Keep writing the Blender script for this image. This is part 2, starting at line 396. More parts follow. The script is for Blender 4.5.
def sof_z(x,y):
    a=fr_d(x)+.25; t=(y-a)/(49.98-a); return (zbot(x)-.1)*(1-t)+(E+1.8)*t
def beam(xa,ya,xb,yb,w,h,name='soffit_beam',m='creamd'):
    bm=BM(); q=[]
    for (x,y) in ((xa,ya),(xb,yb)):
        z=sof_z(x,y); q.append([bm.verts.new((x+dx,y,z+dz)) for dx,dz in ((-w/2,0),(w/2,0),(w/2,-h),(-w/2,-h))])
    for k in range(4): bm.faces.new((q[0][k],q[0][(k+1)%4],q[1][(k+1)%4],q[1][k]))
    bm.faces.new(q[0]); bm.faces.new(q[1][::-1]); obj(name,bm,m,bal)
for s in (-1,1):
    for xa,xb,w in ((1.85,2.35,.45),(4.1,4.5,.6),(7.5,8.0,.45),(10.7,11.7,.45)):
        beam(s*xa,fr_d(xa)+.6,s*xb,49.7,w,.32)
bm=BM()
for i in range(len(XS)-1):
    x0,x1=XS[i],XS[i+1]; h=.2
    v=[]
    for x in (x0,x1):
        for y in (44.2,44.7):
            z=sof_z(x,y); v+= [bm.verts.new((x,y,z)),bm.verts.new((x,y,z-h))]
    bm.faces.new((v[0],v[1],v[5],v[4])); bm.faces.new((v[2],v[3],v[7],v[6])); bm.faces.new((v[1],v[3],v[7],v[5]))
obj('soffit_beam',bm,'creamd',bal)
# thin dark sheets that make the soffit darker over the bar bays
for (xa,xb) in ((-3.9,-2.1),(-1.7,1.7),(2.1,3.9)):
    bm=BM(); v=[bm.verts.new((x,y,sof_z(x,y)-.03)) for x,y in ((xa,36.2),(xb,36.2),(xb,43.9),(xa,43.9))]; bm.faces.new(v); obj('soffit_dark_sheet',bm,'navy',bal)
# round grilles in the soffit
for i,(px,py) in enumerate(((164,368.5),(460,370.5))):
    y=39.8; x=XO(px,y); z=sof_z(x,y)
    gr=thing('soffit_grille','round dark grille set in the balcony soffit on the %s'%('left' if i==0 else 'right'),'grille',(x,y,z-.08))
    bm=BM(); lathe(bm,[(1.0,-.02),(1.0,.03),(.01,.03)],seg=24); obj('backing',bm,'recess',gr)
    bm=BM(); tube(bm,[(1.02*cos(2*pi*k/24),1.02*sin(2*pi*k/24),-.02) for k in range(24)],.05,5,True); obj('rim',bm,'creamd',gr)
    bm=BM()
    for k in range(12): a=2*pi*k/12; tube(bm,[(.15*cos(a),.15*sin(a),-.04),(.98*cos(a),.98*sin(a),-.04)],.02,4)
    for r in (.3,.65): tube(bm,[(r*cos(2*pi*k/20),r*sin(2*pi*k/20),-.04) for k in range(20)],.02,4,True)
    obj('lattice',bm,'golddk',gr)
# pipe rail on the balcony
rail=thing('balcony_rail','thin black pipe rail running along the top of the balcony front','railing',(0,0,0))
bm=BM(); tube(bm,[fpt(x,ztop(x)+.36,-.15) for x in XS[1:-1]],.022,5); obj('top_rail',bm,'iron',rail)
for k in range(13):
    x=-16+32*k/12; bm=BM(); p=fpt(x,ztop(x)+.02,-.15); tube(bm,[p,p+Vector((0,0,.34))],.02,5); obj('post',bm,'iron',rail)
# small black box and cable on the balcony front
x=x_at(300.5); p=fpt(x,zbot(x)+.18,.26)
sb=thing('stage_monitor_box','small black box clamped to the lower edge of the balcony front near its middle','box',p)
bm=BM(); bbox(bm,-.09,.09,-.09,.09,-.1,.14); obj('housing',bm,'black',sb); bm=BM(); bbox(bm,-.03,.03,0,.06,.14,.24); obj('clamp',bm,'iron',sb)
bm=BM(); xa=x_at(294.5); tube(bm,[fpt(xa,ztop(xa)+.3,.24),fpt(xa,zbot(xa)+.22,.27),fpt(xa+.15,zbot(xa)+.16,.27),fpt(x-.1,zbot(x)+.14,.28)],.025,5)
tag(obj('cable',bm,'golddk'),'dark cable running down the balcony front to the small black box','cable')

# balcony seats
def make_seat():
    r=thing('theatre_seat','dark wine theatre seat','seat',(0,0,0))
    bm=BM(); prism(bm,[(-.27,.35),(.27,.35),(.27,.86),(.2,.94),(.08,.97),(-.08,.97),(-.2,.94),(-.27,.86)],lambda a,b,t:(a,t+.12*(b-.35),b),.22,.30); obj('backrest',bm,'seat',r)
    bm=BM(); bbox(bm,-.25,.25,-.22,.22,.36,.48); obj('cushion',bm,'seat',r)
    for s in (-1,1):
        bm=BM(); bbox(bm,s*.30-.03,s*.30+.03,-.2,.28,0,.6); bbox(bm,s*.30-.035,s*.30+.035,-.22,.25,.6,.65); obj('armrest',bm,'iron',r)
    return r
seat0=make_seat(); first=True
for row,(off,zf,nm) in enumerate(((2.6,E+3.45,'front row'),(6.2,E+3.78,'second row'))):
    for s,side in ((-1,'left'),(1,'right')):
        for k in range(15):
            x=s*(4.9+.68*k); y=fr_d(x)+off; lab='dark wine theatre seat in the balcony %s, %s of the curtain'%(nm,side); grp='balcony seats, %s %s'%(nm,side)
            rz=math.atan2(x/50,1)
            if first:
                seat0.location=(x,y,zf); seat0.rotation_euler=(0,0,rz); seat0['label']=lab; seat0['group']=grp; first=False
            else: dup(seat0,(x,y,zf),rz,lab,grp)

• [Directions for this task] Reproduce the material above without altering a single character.

• [Answer to the exercise]
Keep writing the Blender script for this image. This is part 2, starting at line 396. More parts follow. The script is for Blender 4.5.
def sof_z(x,y):
    a=fr_d(x)+.25; t=(y-a)/(49.98-a); return (zbot(x)-.1)*(1-t)+(E+1.8)*t
def beam(xa,ya,xb,yb,w,h,name='soffit_beam',m='creamd'):
    bm=BM(); q=[]
    for (x,y) in ((xa,ya),(xb,yb)):
        z=sof_z(x,y); q.append([bm.verts.new((x+dx,y,z+dz)) for dx,dz in ((-w/2,0),(w/2,0),(w/2,-h),(-w/2,-h))])
    for k in range(4): bm.faces.new((q[0][k],q[0][(k+1)%4],q[1][(k+1)%4],q[1][k]))
    bm.faces.new(q[0]); bm.faces.new(q[1][::-1]); obj(name,bm,m,bal)
for s in (-1,1):
    for xa,xb,w in ((1.85,2.35,.45),(4.1,4.5,.6),(7.5,8.0,.45),(10.7,11.7,.45)):
        beam(s*xa,fr_d(xa)+.6,s*xb,49.7,w,.32)
bm=BM()
for i in range(len(XS)-1):
    x0,x1=XS[i],XS[i+1]; h=.2
    v=[]
    for x in (x0,x1):
        for y in (44.2,44.7):
            z=sof_z(x,y); v+= [bm.verts.new((x,y,z)),bm.verts.new((x,y,z-h))]
    bm.faces.new((v[0],v[1],v[5],v[4])); bm.faces.new((v[2],v[3],v[7],v[6])); bm.faces.new((v[1],v[3],v[7],v[5]))
obj('soffit_beam',bm,'creamd',bal)
# thin dark sheets that make the soffit darker over the bar bays
for (xa,xb) in ((-3.9,-2.1),(-1.7,1.7),(2.1,3.9)):
    bm=BM(); v=[bm.verts.new((x,y,sof_z(x,y)-.03)) for x,y in ((xa,36.2),(xb,36.2),(xb,43.9),(xa,43.9))]; bm.faces.new(v); obj('soffit_dark_sheet',bm,'navy',bal)
# round grilles in the soffit
for i,(px,py) in enumerate(((164,368.5),(460,370.5))):
    y=39.8; x=XO(px,y); z=sof_z(x,y)
    gr=thing('soffit_grille','round dark grille set in the balcony soffit on the %s'%('left' if i==0 else 'right'),'grille',(x,y,z-.08))
    bm=BM(); lathe(bm,[(1.0,-.02),(1.0,.03),(.01,.03)],seg=24); obj('backing',bm,'recess',gr)
    bm=BM(); tube(bm,[(1.02*cos(2*pi*k/24),1.02*sin(2*pi*k/24),-.02) for k in range(24)],.05,5,True); obj('rim',bm,'creamd',gr)
    bm=BM()
    for k in range(12): a=2*pi*k/12; tube(bm,[(.15*cos(a),.15*sin(a),-.04),(.98*cos(a),.98*sin(a),-.04)],.02,4)
    for r in (.3,.65): tube(bm,[(r*cos(2*pi*k/20),r*sin(2*pi*k/20),-.04) for k in range(20)],.02,4,True)
    obj('lattice',bm,'golddk',gr)
# pipe rail on the balcony
rail=thing('balcony_rail','thin black pipe rail running along the top of the balcony front','railing',(0,0,0))
bm=BM(); tube(bm,[fpt(x,ztop(x)+.36,-.15) for x in XS[1:-1]],.022,5); obj('top_rail',bm,'iron',rail)
for k in range(13):
    x=-16+32*k/12; bm=BM(); p=fpt(x,ztop(x)+.02,-.15); tube(bm,[p,p+Vector((0,0,.34))],.02,5); obj('post',bm,'iron',rail)
# small black box and cable on the balcony front
x=x_at(300.5); p=fpt(x,zbot(x)+.18,.26)
sb=thing('stage_monitor_box','small black box clamped to the lower edge of the balcony front near its middle','box',p)
bm=BM(); bbox(bm,-.09,.09,-.09,.09,-.1,.14); obj('housing',bm,'black',sb); bm=BM(); bbox(bm,-.03,.03,0,.06,.14,.24); obj('clamp',bm,'iron',sb)
bm=BM(); xa=x_at(294.5); tube(bm,[fpt(xa,ztop(xa)+.3,.24),fpt(xa,zbot(xa)+.22,.27),fpt(xa+.15,zbot(xa)+.16,.27),fpt(x-.1,zbot(x)+.14,.28)],.025,5)
tag(obj('cable',bm,'golddk'),'dark cable running down the balcony front to the small black box','cable')

# balcony seats
def make_seat():
    r=thing('theatre_seat','dark wine theatre seat','seat',(0,0,0))
    bm=BM(); prism(bm,[(-.27,.35),(.27,.35),(.27,.86),(.2,.94),(.08,.97),(-.08,.97),(-.2,.94),(-.27,.86)],lambda a,b,t:(a,t+.12*(b-.35),b),.22,.30); obj('backrest',bm,'seat',r)
    bm=BM(); bbox(bm,-.25,.25,-.22,.22,.36,.48); obj('cushion',bm,'seat',r)
    for s in (-1,1):
        bm=BM(); bbox(bm,s*.30-.03,s*.30+.03,-.2,.28,0,.6); bbox(bm,s*.30-.035,s*.30+.035,-.22,.25,.6,.65); obj('armrest',bm,'iron',r)
    return r
seat0=make_seat(); first=True
for row,(off,zf,nm) in enumerate(((2.6,E+3.45,'front row'),(6.2,E+3.78,'second row'))):
    for s,side in ((-1,'left'),(1,'right')):
        for k in range(15):
            x=s*(4.9+.68*k); y=fr_d(x)+off; lab='dark wine theatre seat in the balcony %s, %s of the curtain'%(nm,side); grp='balcony seats, %s %s'%(nm,side)
            rz=math.atan2(x/50,1)
            if first:
                seat0.location=(x,y,zf); seat0.rotation_euler=(0,0,rz); seat0['label']=lab; seat0['group']=grp; first=False
            else: dup(seat0,(x,y,zf),rz,lab,grp)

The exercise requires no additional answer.